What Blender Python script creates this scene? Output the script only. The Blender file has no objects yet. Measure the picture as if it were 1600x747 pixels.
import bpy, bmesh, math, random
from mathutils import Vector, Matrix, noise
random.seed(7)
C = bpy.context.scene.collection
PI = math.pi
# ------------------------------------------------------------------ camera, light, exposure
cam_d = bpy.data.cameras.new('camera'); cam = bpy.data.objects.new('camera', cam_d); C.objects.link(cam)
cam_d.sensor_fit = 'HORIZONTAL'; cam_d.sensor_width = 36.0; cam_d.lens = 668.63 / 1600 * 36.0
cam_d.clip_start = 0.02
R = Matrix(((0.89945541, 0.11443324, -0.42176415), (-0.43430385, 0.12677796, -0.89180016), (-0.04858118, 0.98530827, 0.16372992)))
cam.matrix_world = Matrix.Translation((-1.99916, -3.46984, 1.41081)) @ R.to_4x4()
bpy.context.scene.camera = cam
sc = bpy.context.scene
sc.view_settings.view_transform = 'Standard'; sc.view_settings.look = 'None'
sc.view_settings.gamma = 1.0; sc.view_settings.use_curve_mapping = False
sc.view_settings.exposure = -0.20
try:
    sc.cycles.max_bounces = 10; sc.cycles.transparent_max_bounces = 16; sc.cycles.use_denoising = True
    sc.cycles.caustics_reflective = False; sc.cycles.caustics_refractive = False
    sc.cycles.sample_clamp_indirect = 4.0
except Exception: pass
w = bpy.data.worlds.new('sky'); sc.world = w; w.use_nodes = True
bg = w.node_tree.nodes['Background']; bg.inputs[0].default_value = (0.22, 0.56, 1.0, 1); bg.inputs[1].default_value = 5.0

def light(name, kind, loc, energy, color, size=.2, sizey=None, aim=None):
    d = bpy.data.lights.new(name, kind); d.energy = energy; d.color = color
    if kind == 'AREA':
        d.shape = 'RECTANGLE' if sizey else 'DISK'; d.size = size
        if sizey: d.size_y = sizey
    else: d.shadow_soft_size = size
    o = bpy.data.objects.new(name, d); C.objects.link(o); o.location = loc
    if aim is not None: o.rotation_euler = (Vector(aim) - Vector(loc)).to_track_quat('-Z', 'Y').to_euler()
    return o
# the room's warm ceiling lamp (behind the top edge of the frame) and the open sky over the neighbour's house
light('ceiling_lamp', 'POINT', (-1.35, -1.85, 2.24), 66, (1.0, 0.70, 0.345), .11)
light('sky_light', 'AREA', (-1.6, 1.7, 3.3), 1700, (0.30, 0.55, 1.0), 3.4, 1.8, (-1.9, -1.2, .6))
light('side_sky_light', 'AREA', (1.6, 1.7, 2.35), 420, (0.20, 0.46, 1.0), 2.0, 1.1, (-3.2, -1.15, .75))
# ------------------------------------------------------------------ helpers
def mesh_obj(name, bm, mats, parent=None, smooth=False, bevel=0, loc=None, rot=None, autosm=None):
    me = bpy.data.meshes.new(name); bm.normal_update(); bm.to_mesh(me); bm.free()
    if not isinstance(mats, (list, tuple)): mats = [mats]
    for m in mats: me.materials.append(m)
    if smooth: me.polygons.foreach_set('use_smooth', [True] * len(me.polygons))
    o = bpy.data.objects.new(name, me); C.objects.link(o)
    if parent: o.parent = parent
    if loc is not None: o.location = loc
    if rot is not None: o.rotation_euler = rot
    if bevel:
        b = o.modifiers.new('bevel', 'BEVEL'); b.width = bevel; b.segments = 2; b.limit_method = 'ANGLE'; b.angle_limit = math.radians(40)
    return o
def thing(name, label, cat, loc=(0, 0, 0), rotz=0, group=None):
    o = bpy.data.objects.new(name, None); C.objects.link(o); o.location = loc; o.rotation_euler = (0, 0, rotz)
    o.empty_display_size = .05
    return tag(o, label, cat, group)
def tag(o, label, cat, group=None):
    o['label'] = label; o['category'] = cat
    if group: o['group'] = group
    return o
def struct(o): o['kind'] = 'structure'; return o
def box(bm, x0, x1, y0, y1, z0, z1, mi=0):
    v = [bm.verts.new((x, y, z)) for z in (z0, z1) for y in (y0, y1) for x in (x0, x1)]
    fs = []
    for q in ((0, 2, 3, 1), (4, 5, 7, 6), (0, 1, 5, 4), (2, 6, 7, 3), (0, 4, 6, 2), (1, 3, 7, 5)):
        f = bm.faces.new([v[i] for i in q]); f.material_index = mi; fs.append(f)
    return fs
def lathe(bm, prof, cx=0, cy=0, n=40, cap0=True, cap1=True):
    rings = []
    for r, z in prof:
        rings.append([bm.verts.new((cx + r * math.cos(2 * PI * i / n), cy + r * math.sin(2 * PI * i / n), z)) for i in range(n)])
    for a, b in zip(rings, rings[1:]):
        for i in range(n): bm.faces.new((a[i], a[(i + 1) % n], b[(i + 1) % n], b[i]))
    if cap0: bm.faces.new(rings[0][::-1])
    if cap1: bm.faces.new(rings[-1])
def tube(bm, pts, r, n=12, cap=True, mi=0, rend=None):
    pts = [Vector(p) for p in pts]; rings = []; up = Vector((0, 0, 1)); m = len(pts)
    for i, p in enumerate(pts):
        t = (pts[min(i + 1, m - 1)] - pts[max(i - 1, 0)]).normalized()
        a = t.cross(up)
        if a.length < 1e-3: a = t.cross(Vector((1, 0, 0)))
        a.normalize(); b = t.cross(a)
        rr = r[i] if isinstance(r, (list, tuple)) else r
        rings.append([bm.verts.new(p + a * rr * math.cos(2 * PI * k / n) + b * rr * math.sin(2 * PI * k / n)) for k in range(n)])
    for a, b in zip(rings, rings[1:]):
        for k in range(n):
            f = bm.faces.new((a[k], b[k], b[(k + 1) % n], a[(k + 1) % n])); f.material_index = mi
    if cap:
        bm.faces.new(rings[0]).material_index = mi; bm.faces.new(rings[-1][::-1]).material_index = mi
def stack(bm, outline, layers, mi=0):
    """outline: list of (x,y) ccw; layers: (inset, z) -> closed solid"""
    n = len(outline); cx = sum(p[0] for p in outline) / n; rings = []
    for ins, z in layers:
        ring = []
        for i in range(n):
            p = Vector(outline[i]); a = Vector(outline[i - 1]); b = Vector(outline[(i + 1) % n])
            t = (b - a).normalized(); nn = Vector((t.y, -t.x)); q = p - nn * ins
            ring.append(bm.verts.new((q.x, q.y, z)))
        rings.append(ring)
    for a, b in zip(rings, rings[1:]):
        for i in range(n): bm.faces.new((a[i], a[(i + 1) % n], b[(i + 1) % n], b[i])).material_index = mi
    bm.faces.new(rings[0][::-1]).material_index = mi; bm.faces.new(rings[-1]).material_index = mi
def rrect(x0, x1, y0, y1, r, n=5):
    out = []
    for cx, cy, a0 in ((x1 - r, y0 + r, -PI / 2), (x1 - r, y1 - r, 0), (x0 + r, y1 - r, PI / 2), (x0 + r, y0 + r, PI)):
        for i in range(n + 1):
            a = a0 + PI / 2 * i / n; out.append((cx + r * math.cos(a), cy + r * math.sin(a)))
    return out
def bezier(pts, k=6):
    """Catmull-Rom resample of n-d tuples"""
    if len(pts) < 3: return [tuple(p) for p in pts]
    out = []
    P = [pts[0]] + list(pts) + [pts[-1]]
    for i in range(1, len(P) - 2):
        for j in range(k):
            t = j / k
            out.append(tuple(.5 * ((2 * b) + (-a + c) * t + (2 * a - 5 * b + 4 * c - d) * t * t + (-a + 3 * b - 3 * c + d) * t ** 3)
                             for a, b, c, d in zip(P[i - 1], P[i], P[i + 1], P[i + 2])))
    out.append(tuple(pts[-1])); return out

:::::

> **PROMPT**:
State how many lines include the string "scene", and nothing more.

> **EXERCISE ANSWER**:
4